→ TASK DETAILS
Below is a set of records; restate each one word for word.

------------------------

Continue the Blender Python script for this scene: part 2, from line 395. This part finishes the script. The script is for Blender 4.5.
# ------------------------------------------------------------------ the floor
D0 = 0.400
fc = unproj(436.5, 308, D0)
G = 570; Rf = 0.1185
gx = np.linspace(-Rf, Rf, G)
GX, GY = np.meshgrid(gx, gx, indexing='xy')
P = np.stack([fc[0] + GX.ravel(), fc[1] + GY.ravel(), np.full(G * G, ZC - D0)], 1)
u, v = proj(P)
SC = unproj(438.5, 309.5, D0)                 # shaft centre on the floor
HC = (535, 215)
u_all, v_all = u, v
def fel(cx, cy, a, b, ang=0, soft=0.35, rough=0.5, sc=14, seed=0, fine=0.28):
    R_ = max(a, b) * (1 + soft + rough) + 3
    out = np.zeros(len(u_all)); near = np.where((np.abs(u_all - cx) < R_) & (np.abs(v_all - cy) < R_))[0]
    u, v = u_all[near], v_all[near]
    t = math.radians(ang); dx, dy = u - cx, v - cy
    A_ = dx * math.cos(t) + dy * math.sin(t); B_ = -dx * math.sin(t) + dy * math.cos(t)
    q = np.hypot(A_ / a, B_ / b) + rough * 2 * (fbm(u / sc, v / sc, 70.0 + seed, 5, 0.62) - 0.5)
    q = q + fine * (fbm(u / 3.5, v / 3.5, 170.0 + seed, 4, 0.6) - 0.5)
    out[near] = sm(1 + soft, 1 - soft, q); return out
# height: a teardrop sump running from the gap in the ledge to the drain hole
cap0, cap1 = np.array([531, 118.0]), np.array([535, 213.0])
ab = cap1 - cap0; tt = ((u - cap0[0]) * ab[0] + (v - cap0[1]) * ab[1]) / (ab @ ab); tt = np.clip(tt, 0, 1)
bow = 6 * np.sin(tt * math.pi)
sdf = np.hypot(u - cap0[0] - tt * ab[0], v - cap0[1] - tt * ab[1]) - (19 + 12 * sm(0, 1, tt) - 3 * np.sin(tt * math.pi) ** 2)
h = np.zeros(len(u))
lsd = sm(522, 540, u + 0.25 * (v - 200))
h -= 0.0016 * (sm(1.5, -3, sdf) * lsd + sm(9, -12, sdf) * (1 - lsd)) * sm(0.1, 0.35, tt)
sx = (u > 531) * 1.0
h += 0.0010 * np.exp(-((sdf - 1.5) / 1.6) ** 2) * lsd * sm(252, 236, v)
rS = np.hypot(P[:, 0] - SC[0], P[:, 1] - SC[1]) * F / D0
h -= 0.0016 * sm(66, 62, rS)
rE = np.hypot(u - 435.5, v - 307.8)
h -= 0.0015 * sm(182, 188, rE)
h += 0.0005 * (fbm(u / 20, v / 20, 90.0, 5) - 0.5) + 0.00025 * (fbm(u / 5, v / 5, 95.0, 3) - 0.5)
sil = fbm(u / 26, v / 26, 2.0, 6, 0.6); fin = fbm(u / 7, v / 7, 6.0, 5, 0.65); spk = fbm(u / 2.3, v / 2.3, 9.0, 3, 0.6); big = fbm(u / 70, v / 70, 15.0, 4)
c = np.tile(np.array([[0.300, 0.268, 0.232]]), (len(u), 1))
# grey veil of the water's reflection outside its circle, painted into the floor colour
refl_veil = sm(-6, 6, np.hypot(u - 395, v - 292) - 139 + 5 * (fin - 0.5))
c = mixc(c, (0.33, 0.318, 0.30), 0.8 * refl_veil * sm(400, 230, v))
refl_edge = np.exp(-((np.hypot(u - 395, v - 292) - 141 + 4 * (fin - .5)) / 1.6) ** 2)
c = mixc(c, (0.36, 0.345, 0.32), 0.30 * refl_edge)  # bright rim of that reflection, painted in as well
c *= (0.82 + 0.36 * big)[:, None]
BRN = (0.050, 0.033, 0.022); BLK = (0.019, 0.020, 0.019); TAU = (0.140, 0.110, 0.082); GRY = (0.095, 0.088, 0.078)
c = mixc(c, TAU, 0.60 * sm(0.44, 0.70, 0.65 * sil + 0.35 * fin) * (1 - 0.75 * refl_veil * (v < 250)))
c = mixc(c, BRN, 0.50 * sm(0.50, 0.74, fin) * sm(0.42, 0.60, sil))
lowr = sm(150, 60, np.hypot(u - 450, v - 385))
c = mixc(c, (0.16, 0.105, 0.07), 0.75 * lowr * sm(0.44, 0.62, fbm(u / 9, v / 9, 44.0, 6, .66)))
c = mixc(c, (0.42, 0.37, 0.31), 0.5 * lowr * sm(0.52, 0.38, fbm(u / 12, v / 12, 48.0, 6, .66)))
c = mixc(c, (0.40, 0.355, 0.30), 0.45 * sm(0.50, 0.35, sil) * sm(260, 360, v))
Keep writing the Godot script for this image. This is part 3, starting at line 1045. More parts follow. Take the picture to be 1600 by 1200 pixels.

------------------------

→ ANSWER TO THE TASK
Continue the Blender Python script for this scene: part 2, from line 395. This part finishes the script. The script is for Blender 4.5.
# ------------------------------------------------------------------ the floor
D0 = 0.400
fc = unproj(436.5, 308, D0)
G = 570; Rf = 0.1185
gx = np.linspace(-Rf, Rf, G)
GX, GY = np.meshgrid(gx, gx, indexing='xy')
P = np.stack([fc[0] + GX.ravel(), fc[1] + GY.ravel(), np.full(G * G, ZC - D0)], 1)
u, v = proj(P)
SC = unproj(438.5, 309.5, D0)                 # shaft centre on the floor
HC = (535, 215)
u_all, v_all = u, v
def fel(cx, cy, a, b, ang=0, soft=0.35, rough=0.5, sc=14, seed=0, fine=0.28):
    R_ = max(a, b) * (1 + soft + rough) + 3
    out = np.zeros(len(u_all)); near = np.where((np.abs(u_all - cx) < R_) & (np.abs(v_all - cy) < R_))[0]
    u, v = u_all[near], v_all[near]
    t = math.radians(ang); dx, dy = u - cx, v - cy
    A_ = dx * math.cos(t) + dy * math.sin(t); B_ = -dx * math.sin(t) + dy * math.cos(t)
    q = np.hypot(A_ / a, B_ / b) + rough * 2 * (fbm(u / sc, v / sc, 70.0 + seed, 5, 0.62) - 0.5)
    q = q + fine * (fbm(u / 3.5, v / 3.5, 170.0 + seed, 4, 0.6) - 0.5)
    out[near] = sm(1 + soft, 1 - soft, q); return out
# height: a teardrop sump running from the gap in the ledge to the drain hole
cap0, cap1 = np.array([531, 118.0]), np.array([535, 213.0])
ab = cap1 - cap0; tt = ((u - cap0[0]) * ab[0] + (v - cap0[1]) * ab[1]) / (ab @ ab); tt = np.clip(tt, 0, 1)
bow = 6 * np.sin(tt * math.pi)
sdf = np.hypot(u - cap0[0] - tt * ab[0], v - cap0[1] - tt * ab[1]) - (19 + 12 * sm(0, 1, tt) - 3 * np.sin(tt * math.pi) ** 2)
h = np.zeros(len(u))
lsd = sm(522, 540, u + 0.25 * (v - 200))
h -= 0.0016 * (sm(1.5, -3, sdf) * lsd + sm(9, -12, sdf) * (1 - lsd)) * sm(0.1, 0.35, tt)
sx = (u > 531) * 1.0
h += 0.0010 * np.exp(-((sdf - 1.5) / 1.6) ** 2) * lsd * sm(252, 236, v)
rS = np.hypot(P[:, 0] - SC[0], P[:, 1] - SC[1]) * F / D0
h -= 0.0016 * sm(66, 62, rS)
rE = np.hypot(u - 435.5, v - 307.8)
h -= 0.0015 * sm(182, 188, rE)
h += 0.0005 * (fbm(u / 20, v / 20, 90.0, 5) - 0.5) + 0.00025 * (fbm(u / 5, v / 5, 95.0, 3) - 0.5)
sil = fbm(u / 26, v / 26, 2.0, 6, 0.6); fin = fbm(u / 7, v / 7, 6.0, 5, 0.65); spk = fbm(u / 2.3, v / 2.3, 9.0, 3, 0.6); big = fbm(u / 70, v / 70, 15.0, 4)
c = np.tile(np.array([[0.300, 0.268, 0.232]]), (len(u), 1))
# grey veil of the water's reflection outside its circle, painted into the floor colour
refl_veil = sm(-6, 6, np.hypot(u - 395, v - 292) - 139 + 5 * (fin - 0.5))
c = mixc(c, (0.33, 0.318, 0.30), 0.8 * refl_veil * sm(400, 230, v))
refl_edge = np.exp(-((np.hypot(u - 395, v - 292) - 141 + 4 * (fin - .5)) / 1.6) ** 2)
c = mixc(c, (0.36, 0.345, 0.32), 0.30 * refl_edge)  # bright rim of that reflection, painted in as well
c *= (0.82 + 0.36 * big)[:, None]
BRN = (0.050, 0.033, 0.022); BLK = (0.019, 0.020, 0.019); TAU = (0.140, 0.110, 0.082); GRY = (0.095, 0.088, 0.078)
c = mixc(c, TAU, 0.60 * sm(0.44, 0.70, 0.65 * sil + 0.35 * fin) * (1 - 0.75 * refl_veil * (v < 250)))
c = mixc(c, BRN, 0.50 * sm(0.50, 0.74, fin) * sm(0.42, 0.60, sil))
lowr = sm(150, 60, np.hypot(u - 450, v - 385))
c = mixc(c, (0.16, 0.105, 0.07), 0.75 * lowr * sm(0.44, 0.62, fbm(u / 9, v / 9, 44.0, 6, .66)))
c = mixc(c, (0.42, 0.37, 0.31), 0.5 * lowr * sm(0.52, 0.38, fbm(u / 12, v / 12, 48.0, 6, .66)))
c = mixc(c, (0.40, 0.355, 0.30), 0.45 * sm(0.50, 0.35, sil) * sm(260, 360, v))
Keep writing the Godot script for this image. This is part 3, starting at line 1045. More parts follow. Take the picture to be 1600 by 1200 pixels.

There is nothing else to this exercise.